_Given data_

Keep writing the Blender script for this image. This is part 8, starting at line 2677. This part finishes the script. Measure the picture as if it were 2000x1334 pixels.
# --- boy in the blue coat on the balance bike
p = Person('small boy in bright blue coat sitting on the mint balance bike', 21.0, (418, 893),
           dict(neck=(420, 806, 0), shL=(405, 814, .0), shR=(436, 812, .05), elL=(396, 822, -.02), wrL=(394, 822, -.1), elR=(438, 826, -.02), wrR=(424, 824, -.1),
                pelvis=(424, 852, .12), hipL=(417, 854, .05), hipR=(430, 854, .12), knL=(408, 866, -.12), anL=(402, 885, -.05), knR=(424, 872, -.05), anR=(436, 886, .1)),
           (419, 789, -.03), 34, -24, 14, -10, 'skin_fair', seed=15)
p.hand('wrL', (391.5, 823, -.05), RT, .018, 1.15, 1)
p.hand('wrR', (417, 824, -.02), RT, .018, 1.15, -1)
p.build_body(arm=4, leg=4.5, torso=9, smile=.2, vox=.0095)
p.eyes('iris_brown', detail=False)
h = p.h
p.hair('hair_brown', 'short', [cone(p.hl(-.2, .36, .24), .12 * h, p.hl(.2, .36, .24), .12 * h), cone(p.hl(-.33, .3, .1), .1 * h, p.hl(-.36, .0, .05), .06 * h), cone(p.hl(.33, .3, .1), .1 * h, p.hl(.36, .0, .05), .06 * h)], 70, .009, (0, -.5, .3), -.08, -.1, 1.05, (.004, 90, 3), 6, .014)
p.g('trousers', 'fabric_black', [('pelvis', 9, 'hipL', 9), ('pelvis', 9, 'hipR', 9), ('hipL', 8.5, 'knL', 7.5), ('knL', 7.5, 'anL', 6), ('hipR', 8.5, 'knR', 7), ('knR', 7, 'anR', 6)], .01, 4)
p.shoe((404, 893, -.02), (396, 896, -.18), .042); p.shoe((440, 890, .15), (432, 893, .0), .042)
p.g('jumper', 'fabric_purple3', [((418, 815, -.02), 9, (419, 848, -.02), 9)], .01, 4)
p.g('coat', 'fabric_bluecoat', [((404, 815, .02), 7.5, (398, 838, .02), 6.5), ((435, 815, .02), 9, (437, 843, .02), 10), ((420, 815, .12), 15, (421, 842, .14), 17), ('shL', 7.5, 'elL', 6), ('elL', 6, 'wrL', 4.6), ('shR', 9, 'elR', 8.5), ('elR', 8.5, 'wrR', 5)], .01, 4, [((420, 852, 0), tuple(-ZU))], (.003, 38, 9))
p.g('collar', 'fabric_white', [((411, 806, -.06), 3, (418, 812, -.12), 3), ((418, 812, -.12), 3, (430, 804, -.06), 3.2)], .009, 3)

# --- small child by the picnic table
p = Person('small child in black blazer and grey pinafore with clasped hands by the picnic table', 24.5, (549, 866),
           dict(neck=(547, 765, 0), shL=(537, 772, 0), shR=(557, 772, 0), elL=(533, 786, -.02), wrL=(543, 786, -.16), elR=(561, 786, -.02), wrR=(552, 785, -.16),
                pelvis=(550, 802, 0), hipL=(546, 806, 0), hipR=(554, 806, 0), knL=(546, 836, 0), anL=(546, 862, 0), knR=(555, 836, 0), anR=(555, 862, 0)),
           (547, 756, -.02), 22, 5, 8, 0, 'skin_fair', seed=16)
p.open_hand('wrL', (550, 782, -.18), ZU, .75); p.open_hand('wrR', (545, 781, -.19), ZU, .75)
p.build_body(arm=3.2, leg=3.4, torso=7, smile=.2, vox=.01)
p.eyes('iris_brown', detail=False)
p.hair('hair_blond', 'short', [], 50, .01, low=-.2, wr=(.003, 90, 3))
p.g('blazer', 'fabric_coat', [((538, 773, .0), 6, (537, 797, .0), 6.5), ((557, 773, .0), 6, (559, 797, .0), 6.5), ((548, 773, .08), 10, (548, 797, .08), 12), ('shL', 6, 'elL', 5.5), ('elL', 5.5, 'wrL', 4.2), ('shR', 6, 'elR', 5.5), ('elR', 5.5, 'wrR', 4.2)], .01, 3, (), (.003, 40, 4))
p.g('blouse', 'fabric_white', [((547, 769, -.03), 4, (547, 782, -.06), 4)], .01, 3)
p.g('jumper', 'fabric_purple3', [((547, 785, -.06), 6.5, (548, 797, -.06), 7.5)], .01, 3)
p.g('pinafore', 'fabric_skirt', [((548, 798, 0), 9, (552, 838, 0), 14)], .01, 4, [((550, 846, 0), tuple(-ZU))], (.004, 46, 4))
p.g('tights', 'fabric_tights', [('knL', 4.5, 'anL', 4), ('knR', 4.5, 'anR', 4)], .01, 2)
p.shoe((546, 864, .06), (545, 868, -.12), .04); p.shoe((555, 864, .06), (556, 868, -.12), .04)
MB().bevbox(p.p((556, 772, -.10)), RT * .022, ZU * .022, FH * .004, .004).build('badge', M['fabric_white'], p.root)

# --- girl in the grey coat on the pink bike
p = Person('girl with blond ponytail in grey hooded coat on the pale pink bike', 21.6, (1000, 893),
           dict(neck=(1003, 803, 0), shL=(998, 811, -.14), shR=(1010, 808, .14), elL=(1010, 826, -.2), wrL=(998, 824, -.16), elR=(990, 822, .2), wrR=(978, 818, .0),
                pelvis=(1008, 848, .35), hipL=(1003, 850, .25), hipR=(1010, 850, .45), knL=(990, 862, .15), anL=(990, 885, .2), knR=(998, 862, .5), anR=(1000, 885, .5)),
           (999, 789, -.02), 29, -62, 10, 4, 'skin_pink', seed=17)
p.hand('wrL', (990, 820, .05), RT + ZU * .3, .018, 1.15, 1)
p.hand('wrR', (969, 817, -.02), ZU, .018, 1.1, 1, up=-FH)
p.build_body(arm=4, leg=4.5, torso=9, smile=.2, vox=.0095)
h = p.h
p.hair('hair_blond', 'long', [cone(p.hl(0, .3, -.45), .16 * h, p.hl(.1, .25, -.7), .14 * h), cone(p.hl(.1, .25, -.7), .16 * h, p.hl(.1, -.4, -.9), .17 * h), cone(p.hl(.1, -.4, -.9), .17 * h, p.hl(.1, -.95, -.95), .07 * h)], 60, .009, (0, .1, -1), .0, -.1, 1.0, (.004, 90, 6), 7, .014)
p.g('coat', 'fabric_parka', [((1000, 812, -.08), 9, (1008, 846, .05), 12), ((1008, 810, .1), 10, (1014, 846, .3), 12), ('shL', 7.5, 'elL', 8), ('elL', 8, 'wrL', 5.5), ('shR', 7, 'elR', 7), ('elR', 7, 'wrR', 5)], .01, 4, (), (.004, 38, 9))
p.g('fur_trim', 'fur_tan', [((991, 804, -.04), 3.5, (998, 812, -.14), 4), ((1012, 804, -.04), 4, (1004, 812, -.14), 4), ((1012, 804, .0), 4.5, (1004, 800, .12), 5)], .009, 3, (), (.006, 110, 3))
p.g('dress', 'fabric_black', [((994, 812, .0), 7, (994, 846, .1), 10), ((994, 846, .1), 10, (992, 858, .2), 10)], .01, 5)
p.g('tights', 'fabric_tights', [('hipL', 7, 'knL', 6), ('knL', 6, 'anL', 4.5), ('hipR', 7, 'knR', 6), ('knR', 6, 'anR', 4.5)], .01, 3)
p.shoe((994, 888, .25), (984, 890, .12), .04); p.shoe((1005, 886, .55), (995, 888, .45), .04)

_What is needed_
Transcribe the material above word for word.

_Correct answer_
Keep writing the Blender script for this image. This is part 8, starting at line 2677. This part finishes the script. Measure the picture as if it were 2000x1334 pixels.
# --- boy in the blue coat on the balance bike
p = Person('small boy in bright blue coat sitting on the mint balance bike', 21.0, (418, 893),
           dict(neck=(420, 806, 0), shL=(405, 814, .0), shR=(436, 812, .05), elL=(396, 822, -.02), wrL=(394, 822, -.1), elR=(438, 826, -.02), wrR=(424, 824, -.1),
                pelvis=(424, 852, .12), hipL=(417, 854, .05), hipR=(430, 854, .12), knL=(408, 866, -.12), anL=(402, 885, -.05), knR=(424, 872, -.05), anR=(436, 886, .1)),
           (419, 789, -.03), 34, -24, 14, -10, 'skin_fair', seed=15)
p.hand('wrL', (391.5, 823, -.05), RT, .018, 1.15, 1)
p.hand('wrR', (417, 824, -.02), RT, .018, 1.15, -1)
p.build_body(arm=4, leg=4.5, torso=9, smile=.2, vox=.0095)
p.eyes('iris_brown', detail=False)
h = p.h
p.hair('hair_brown', 'short', [cone(p.hl(-.2, .36, .24), .12 * h, p.hl(.2, .36, .24), .12 * h), cone(p.hl(-.33, .3, .1), .1 * h, p.hl(-.36, .0, .05), .06 * h), cone(p.hl(.33, .3, .1), .1 * h, p.hl(.36, .0, .05), .06 * h)], 70, .009, (0, -.5, .3), -.08, -.1, 1.05, (.004, 90, 3), 6, .014)
p.g('trousers', 'fabric_black', [('pelvis', 9, 'hipL', 9), ('pelvis', 9, 'hipR', 9), ('hipL', 8.5, 'knL', 7.5), ('knL', 7.5, 'anL', 6), ('hipR', 8.5, 'knR', 7), ('knR', 7, 'anR', 6)], .01, 4)
p.shoe((404, 893, -.02), (396, 896, -.18), .042); p.shoe((440, 890, .15), (432, 893, .0), .042)
p.g('jumper', 'fabric_purple3', [((418, 815, -.02), 9, (419, 848, -.02), 9)], .01, 4)
p.g('coat', 'fabric_bluecoat', [((404, 815, .02), 7.5, (398, 838, .02), 6.5), ((435, 815, .02), 9, (437, 843, .02), 10), ((420, 815, .12), 15, (421, 842, .14), 17), ('shL', 7.5, 'elL', 6), ('elL', 6, 'wrL', 4.6), ('shR', 9, 'elR', 8.5), ('elR', 8.5, 'wrR', 5)], .01, 4, [((420, 852, 0), tuple(-ZU))], (.003, 38, 9))
p.g('collar', 'fabric_white', [((411, 806, -.06), 3, (418, 812, -.12), 3), ((418, 812, -.12), 3, (430, 804, -.06), 3.2)], .009, 3)

# --- small child by the picnic table
p = Person('small child in black blazer and grey pinafore with clasped hands by the picnic table', 24.5, (549, 866),
           dict(neck=(547, 765, 0), shL=(537, 772, 0), shR=(557, 772, 0), elL=(533, 786, -.02), wrL=(543, 786, -.16), elR=(561, 786, -.02), wrR=(552, 785, -.16),
                pelvis=(550, 802, 0), hipL=(546, 806, 0), hipR=(554, 806, 0), knL=(546, 836, 0), anL=(546, 862, 0), knR=(555, 836, 0), anR=(555, 862, 0)),
           (547, 756, -.02), 22, 5, 8, 0, 'skin_fair', seed=16)
p.open_hand('wrL', (550, 782, -.18), ZU, .75); p.open_hand('wrR', (545, 781, -.19), ZU, .75)
p.build_body(arm=3.2, leg=3.4, torso=7, smile=.2, vox=.01)
p.eyes('iris_brown', detail=False)
p.hair('hair_blond', 'short', [], 50, .01, low=-.2, wr=(.003, 90, 3))
p.g('blazer', 'fabric_coat', [((538, 773, .0), 6, (537, 797, .0), 6.5), ((557, 773, .0), 6, (559, 797, .0), 6.5), ((548, 773, .08), 10, (548, 797, .08), 12), ('shL', 6, 'elL', 5.5), ('elL', 5.5, 'wrL', 4.2), ('shR', 6, 'elR', 5.5), ('elR', 5.5, 'wrR', 4.2)], .01, 3, (), (.003, 40, 4))
p.g('blouse', 'fabric_white', [((547, 769, -.03), 4, (547, 782, -.06), 4)], .01, 3)
p.g('jumper', 'fabric_purple3', [((547, 785, -.06), 6.5, (548, 797, -.06), 7.5)], .01, 3)
p.g('pinafore', 'fabric_skirt', [((548, 798, 0), 9, (552, 838, 0), 14)], .01, 4, [((550, 846, 0), tuple(-ZU))], (.004, 46, 4))
p.g('tights', 'fabric_tights', [('knL', 4.5, 'anL', 4), ('knR', 4.5, 'anR', 4)], .01, 2)
p.shoe((546, 864, .06), (545, 868, -.12), .04); p.shoe((555, 864, .06), (556, 868, -.12), .04)
MB().bevbox(p.p((556, 772, -.10)), RT * .022, ZU * .022, FH * .004, .004).build('badge', M['fabric_white'], p.root)

# --- girl in the grey coat on the pink bike
p = Person('girl with blond ponytail in grey hooded coat on the pale pink bike', 21.6, (1000, 893),
           dict(neck=(1003, 803, 0), shL=(998, 811, -.14), shR=(1010, 808, .14), elL=(1010, 826, -.2), wrL=(998, 824, -.16), elR=(990, 822, .2), wrR=(978, 818, .0),
                pelvis=(1008, 848, .35), hipL=(1003, 850, .25), hipR=(1010, 850, .45), knL=(990, 862, .15), anL=(990, 885, .2), knR=(998, 862, .5), anR=(1000, 885, .5)),
           (999, 789, -.02), 29, -62, 10, 4, 'skin_pink', seed=17)
p.hand('wrL', (990, 820, .05), RT + ZU * .3, .018, 1.15, 1)
p.hand('wrR', (969, 817, -.02), ZU, .018, 1.1, 1, up=-FH)
p.build_body(arm=4, leg=4.5, torso=9, smile=.2, vox=.0095)
h = p.h
p.hair('hair_blond', 'long', [cone(p.hl(0, .3, -.45), .16 * h, p.hl(.1, .25, -.7), .14 * h), cone(p.hl(.1, .25, -.7), .16 * h, p.hl(.1, -.4, -.9), .17 * h), cone(p.hl(.1, -.4, -.9), .17 * h, p.hl(.1, -.95, -.95), .07 * h)], 60, .009, (0, .1, -1), .0, -.1, 1.0, (.004, 90, 6), 7, .014)
p.g('coat', 'fabric_parka', [((1000, 812, -.08), 9, (1008, 846, .05), 12), ((1008, 810, .1), 10, (1014, 846, .3), 12), ('shL', 7.5, 'elL', 8), ('elL', 8, 'wrL', 5.5), ('shR', 7, 'elR', 7), ('elR', 7, 'wrR', 5)], .01, 4, (), (.004, 38, 9))
p.g('fur_trim', 'fur_tan', [((991, 804, -.04), 3.5, (998, 812, -.14), 4), ((1012, 804, -.04), 4, (1004, 812, -.14), 4), ((1012, 804, .0), 4.5, (1004, 800, .12), 5)], .009, 3, (), (.006, 110, 3))
p.g('dress', 'fabric_black', [((994, 812, .0), 7, (994, 846, .1), 10), ((994, 846, .1), 10, (992, 858, .2), 10)], .01, 5)
p.g('tights', 'fabric_tights', [('hipL', 7, 'knL', 6), ('knL', 6, 'anL', 4.5), ('hipR', 7, 'knR', 6), ('knR', 6, 'anR', 4.5)], .01, 3)
p.shoe((994, 888, .25), (984, 890, .12), .04); p.shoe((1005, 886, .55), (995, 888, .45), .04)